アナリティクスによる顧客経験の変革:バンキング、ウェルスマネジメント、保険への適用
Abstract
「顧客を知ること(Know Your Client)」はいつの時代にも適用する原則ですが、今ほどこれがあてはまる時代もないでしょう。価格設定の透明性、カスタマイズされた商品、銀行とのやり取りをコントロールすることなど、顧客はより多くを求めるようになっているからです。
金融機関にとって、顧客が必要とするタイミングで適切な商品を提供し、コミュニケーションを効果的に行うことが成功への第一歩です。それらは、単なる商品ニーズや価格設定の選択肢にとどまりません。顧客が求めているのは、複数のチャネルで容易かつ適切な顧客経験が提供されることです。彼らはAmazonやNetflixで自分の好みにあった商品を勧められるように、銀行やフィナンシャルアドバイザー、保険会社からも同様のサービスを受けたいと思っているのです。
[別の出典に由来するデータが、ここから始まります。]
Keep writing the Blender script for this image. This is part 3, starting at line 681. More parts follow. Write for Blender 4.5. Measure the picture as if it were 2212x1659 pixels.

金融機関は、顧客を知るために必要なあらゆるデータを手にしています。クレジットカードの購入履歴や当座預金の取引明細といった記録を見れば、赤ちゃん用ベッドを購入したことや、大学の授業料を支払ったことなどがわかります。また、公開されているデータには、新居購入や結婚といったイベント、フェースブックやリンクトインでは生活の変化や新たな仕事に関する本人の投稿も見られます。
最新トレンドの1つに動的セグメンテーションがあります。これは、金融機関が複数のソースから大量のデータを取り込んで細かいセグメントを設定し、集中的なモデルを使って顧客行動の変化に合わせて顧客を動的にセグメント化するものです。
これは従来の予測分析より進んだ手法で、セグメンテーションを動的に行うことが新しい点です。そして、コグニティブ・コンピューティングやマシンラーニングを導入することで、金融機関は非常に細かいセグメントを設定し、顧客行動の変化に応じてそれらを迅速に変更することができます。
本レポートでは、金融サービスに高度な分析とコグニティブ・ラーニングを導入することで、顧客経験を変革できることを示しています。バンキング、ウェルスマネジメント、保険分野における実例を紹介し、そうした取り組みにいかに着手すればよいかアドバイスを提供しています。
「金融機関が高度なアナリティクスやコグニティブ・コンピューティングを導入すれば、デジタルチャネルへの人的介入が可能になり、対面チャネルの人員をサポートして多くの顧客に対応できるようになります。それによって、対面スタッフは顧客と最良の関係を構築し、顧客関係をめぐる判断に集中することができます」と銀行プラクティスのシニアバイスプレジデントでレポートの共同執筆者の1人であるダン・ラティモアは述べています。
「先進的な銀行、資産運用会社、保険会社は高度なアナリティクスとマシンラーニングをツールとして活用し、セールスおよびマーケティングを改善し、顧客経験を刷新する機会を模索しています。これらのツールを用いることで、金融機関は単に大量の演算や報告を行うだけにとどまらず、顧客のニーズを聞き、予測する能力を向上させることができます」とウェルスマネジメント・プラクティスのシニア・アナリストでレポートの共著者であるウィル・トラウト はコメントしています。
金融機関が幅広い顧客に対してこのレベルで関るためには、幅広いソースから構造化および非構造化データを取り込み、それらのデータをリアルタイムで大量に分析し、動的予測モデルを使って処理できるテクノロジーが求められます。そして、コグニティブ・コンピューティングを使って継続的に学習し、顧客行動をより正確に予測できるモデルが必要になるでしょう」と保険プラクティスのリサーチ・ディレクターでレポートを共同執筆したカーリン・カーナハンは指摘しています。